This piece was originally posted on The Coral Project blog the week after Brexit.

Whatever else has come out of Brexit, the topic became a demonstration of the value of website comments.

A comment from Nicholas Barrett on the Financial Times website (paywall) was freed from behind their paywall via a screenshot on Twitter that currently has received more than 30,000 retweets (as well as being copied and tweeted by many others without attribution), though the commenter’s username is missing, leading to the text sometimes being credited to an FT columnist. Time.com, perhaps slightly hyperbolically, described his comment as “having the world’s attention.” Still, Barrett now is in fact a writer for the FT as they wisely commissioned him that day to write a fast piece on the subject.

Elsewhere, a comment on Boris Johnson and Article 50 in The Guardian by long-time commenter Teebs was not only screenshotted and posted on many a Facebook wall, but also written about/copy pasted in its entirety by Quartz, The Huffington Post, the Washington Post and on Reddit.

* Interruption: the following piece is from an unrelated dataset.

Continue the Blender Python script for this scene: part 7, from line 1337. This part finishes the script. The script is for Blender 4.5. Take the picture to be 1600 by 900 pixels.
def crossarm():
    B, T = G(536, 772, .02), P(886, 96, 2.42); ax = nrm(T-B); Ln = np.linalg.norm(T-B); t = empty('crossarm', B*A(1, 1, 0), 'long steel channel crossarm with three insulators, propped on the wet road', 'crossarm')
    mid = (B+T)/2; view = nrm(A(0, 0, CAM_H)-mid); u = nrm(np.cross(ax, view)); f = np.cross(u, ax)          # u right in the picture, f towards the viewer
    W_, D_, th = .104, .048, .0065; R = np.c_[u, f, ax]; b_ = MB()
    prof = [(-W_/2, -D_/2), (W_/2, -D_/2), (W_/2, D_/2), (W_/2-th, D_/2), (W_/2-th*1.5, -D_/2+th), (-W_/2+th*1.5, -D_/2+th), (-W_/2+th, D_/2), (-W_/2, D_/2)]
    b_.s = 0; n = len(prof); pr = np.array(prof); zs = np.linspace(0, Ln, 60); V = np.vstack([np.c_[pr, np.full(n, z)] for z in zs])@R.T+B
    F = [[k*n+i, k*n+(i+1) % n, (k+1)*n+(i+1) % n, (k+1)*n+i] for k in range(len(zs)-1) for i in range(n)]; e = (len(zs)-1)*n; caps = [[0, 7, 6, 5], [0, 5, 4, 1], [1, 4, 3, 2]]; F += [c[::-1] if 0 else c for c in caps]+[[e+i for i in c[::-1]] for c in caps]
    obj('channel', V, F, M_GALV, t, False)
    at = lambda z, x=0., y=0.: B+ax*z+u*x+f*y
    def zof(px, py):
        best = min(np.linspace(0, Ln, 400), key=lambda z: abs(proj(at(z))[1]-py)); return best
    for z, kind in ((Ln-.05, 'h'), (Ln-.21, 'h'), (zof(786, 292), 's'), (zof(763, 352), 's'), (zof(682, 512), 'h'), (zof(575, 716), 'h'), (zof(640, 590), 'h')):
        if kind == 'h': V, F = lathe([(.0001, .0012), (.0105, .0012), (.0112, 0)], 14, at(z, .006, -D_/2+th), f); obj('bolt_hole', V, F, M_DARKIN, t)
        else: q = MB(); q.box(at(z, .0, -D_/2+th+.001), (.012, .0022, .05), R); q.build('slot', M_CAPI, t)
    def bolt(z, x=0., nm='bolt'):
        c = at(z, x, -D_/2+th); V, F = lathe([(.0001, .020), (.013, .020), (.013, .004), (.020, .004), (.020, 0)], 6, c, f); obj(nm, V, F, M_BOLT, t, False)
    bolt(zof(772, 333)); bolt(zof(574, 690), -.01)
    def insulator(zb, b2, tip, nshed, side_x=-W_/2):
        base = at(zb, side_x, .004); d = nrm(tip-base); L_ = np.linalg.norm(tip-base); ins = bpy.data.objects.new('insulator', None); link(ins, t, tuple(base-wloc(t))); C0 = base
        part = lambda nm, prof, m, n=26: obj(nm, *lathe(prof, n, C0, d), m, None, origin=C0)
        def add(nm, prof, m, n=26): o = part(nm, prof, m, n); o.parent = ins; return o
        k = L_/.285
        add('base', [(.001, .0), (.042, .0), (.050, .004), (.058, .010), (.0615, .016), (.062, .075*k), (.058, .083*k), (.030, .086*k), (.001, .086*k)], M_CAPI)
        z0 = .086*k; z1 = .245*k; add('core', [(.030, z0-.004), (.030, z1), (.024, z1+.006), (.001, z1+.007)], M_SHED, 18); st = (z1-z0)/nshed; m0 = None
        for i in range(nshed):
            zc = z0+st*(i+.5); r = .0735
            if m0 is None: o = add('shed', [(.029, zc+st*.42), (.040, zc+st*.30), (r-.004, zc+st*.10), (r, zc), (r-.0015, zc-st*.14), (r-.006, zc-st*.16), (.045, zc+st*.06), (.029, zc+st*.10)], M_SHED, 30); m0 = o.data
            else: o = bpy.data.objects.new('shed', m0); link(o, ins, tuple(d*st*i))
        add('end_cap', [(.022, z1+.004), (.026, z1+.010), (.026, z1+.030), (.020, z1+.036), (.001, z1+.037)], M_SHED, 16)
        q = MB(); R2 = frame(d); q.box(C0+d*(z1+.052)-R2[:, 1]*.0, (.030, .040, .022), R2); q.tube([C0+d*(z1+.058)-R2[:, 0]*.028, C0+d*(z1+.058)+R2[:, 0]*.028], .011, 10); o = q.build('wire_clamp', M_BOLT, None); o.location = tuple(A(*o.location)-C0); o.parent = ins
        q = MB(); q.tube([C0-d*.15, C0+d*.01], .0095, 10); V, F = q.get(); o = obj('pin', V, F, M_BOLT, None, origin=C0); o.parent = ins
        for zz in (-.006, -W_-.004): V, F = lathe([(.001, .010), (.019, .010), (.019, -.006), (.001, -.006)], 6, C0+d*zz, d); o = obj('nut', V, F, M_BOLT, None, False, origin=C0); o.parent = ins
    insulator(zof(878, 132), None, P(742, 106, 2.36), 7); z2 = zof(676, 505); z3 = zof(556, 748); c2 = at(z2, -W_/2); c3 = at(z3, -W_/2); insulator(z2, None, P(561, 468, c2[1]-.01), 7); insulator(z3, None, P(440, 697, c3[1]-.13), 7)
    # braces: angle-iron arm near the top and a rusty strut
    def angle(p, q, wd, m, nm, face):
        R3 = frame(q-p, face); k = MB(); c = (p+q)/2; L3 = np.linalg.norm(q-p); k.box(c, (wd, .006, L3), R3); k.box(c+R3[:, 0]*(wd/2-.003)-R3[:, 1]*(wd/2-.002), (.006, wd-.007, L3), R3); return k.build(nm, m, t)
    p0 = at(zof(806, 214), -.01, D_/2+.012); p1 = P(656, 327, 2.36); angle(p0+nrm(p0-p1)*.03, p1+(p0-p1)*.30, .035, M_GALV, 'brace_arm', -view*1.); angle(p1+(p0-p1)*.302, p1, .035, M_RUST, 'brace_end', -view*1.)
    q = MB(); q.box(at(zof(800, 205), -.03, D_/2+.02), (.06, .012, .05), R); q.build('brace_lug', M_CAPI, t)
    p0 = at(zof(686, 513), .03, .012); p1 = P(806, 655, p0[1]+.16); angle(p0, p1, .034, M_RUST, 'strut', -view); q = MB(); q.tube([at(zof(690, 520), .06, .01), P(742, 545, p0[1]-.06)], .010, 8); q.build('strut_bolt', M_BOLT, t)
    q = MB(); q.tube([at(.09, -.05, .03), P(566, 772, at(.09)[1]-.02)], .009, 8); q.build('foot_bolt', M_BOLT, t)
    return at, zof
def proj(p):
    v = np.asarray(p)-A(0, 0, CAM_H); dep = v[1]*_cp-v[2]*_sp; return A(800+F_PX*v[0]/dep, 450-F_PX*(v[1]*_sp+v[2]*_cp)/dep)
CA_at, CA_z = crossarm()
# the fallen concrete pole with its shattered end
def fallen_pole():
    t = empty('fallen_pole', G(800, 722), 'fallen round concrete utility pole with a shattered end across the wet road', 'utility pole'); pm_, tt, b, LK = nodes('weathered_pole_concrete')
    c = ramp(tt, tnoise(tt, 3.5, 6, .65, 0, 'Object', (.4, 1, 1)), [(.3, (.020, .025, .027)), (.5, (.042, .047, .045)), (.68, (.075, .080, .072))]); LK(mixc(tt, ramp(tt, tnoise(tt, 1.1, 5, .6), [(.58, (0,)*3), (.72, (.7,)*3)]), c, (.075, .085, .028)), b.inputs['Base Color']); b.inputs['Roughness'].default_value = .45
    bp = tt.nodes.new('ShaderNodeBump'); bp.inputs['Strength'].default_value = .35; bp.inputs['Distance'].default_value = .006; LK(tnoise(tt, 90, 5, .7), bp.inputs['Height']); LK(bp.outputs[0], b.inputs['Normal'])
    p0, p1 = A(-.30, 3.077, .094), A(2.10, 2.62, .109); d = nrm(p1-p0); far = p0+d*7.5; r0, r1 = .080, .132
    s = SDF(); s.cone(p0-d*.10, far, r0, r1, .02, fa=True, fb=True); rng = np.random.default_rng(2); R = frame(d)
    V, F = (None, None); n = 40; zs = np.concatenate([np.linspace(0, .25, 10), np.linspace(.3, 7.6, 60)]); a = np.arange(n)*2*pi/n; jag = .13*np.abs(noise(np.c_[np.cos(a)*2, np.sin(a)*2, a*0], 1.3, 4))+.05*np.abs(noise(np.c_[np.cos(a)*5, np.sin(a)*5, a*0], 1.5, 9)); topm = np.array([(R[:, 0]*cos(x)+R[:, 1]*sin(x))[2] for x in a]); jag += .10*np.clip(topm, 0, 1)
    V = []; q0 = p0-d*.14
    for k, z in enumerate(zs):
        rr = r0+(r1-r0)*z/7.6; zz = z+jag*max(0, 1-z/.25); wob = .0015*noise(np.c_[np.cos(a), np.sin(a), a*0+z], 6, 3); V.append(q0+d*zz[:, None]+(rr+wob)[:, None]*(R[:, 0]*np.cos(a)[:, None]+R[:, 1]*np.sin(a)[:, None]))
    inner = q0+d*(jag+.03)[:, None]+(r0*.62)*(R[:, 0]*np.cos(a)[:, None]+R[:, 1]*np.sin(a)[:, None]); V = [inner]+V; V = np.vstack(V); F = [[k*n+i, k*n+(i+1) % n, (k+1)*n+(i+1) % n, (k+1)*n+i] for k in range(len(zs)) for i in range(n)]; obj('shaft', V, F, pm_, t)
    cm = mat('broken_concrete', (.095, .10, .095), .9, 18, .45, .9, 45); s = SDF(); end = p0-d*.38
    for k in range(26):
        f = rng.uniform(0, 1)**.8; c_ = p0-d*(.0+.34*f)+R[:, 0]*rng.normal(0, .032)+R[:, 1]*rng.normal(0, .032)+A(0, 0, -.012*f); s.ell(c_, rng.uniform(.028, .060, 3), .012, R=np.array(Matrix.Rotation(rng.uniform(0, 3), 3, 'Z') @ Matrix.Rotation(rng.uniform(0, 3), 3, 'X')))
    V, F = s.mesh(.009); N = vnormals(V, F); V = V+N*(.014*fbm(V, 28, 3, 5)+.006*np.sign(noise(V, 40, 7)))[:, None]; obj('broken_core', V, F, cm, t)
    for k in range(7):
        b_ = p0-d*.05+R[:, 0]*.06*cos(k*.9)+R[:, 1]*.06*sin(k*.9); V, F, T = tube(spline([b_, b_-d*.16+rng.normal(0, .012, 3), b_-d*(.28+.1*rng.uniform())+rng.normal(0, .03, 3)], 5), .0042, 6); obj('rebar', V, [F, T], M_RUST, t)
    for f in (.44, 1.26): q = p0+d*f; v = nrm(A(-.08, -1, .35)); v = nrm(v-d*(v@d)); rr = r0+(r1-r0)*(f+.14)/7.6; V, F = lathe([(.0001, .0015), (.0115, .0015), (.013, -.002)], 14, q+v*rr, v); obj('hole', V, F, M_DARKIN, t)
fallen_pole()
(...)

Meanwhile, left-leaning British media has been carefully watching the comments on websites of organizations that supported the Leave campaign, finding some statements of regret and confusion as a sign of post-Brexit shock. There’s plenty of that to be found, though the Daily Mail comment stream referred to in that piece is much more nuanced than the article suggests, and has become a place for some genuine-sounding emotion and debate amid the overwhelming tone of name calling and anger that often inhabits their comment space.

These of course are merely those comments that were noticed by the media themselves. Crucially, none of these comments seemed to have been picked up initially by the organizations that hosted them – they had to rely on readers and other media to read and then share them widely before they responded. Who knows what other potential gems that could “have the world’s attention” on Brexit and other topics currently lie overlooked in your comment streams?

At all times, but especially in moments of uncertainty and confusion, we look to each other for information, ideas, and new perspectives. If news organizations want to be part of these conversations, they need to do a better job of making people feel safe, respected, and listened to on their platforms.

We can only do this with better tools and practices, including ones that make it easier for ideas to be shared and discussed within the site itself, not just outsourced to social media, and for journalists quickly and effectively to be able to find and reward the smartest ideas that live beneath their articles.